Corriere del Mezzogiorno (Campania)
LA FUGA DEI GRANDI PLAYER
La fuga dei grandi player del commercio al dettaglio, soprattutto internazionali, sembra oggi essere il comune denominatore del sistema distributivo campano. Come peraltro ben evidenziato nell’inchiesta pubblicata di recente sulle colonne di questo giornale, gli attuali segnali — sempre meno deboli — provenienti dall’arena della grande distribuzione rivelano l’allontanamento dei major dalle grandi superfici commerciali, evento che, con la sua potente carica ferale, sta opprimendo pesantemente l’economia campana, lasciando sul campo troppe vittime innocenti tra i lavoratori (e relative famiglie). Istituzioni, associazioni di categoria ed esperti, infatti, richiamano l’attenzione su un possibile effetto «polveriera» legato alle notevoli tensioni sociali generate dal sensibile calo occupazionale, dal momento che si contano circa 8 mila posti di lavoro distrutti nell’ultimo biennio, e non solo. Eppure è fuor di dubbio la centralità del commercio nell’economia regionale, con un’incidenza sulla produzione totale del 42,7% (Unioncamere, 2018), ad opera prevalentemente di strutture distributive di dimensioni medio-piccole (con solo 813 grandi superfici, di cui solo 29 maxi), ed un grande peso sia in termini di guadagno per l’imprenditore (Roe: 8,2%) che di personale complessivamente impiegato, con circa 167mila addetti.

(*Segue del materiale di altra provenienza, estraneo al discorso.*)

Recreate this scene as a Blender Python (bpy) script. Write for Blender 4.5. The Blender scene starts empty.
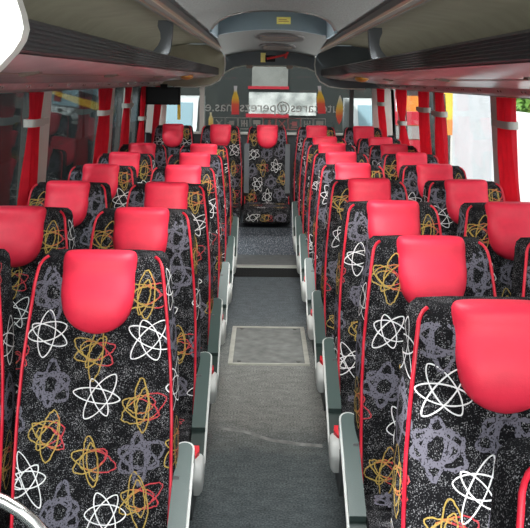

Allora come giustificare l’atteggiamento di desistenza dei grandi distributori? Indubbiamente l’origine di tutti i mali resta la compressione dei consumi quale reazione alla crisi economica, che ha mandato in tilt anche le strutture commerciali organizzate su grandi superfici di vendita, contraendone margini e competitività. In aggiunta, alcune tendenze recenti non hanno mancato di esercitare il loro ruolo riformatore, modificando fortemente le abitudini di acquisto, tra cui: il ritorno al carrello più frequente e frammentato per ridurre
gli sprechi (specialmente nel comparto food); la ricomparsa della spesa in città o nel quartiere, con l’aumento del commercio di vicinato; la nascita dei primi esperimenti multicanale; ma anche estensioni di marchio incentrate sulla qualità ovvero, più in generale, proposte innovative in termini di servizi e ambienti differenziati.
Quindi? Ad oggi le formule vincenti si sono rivelate quelle più agili nell’interpretare i mutamenti dei mercati di sbocco, reinterpretando e nutrendo le rinnovate proposizioni di offerta in piena adesione alla
«ruota del dettaglio», ad uso di un consumatore camaleontico che tende ad annoiarsi di fronte ad offerte costanti ed invarianti nel tempo. E se ciò potesse costituire la vera riscossa del commercio di prossimità, con offerte integrate tra dimensione fisica e virtuale, dallo show-rooming al web-rooming?
Un futuro auspicabile, certo, cui però al momento risuona purtroppo solo l’amarezza di una drammatica situazione occupazionale in attesa di risposte concrete e tempestive.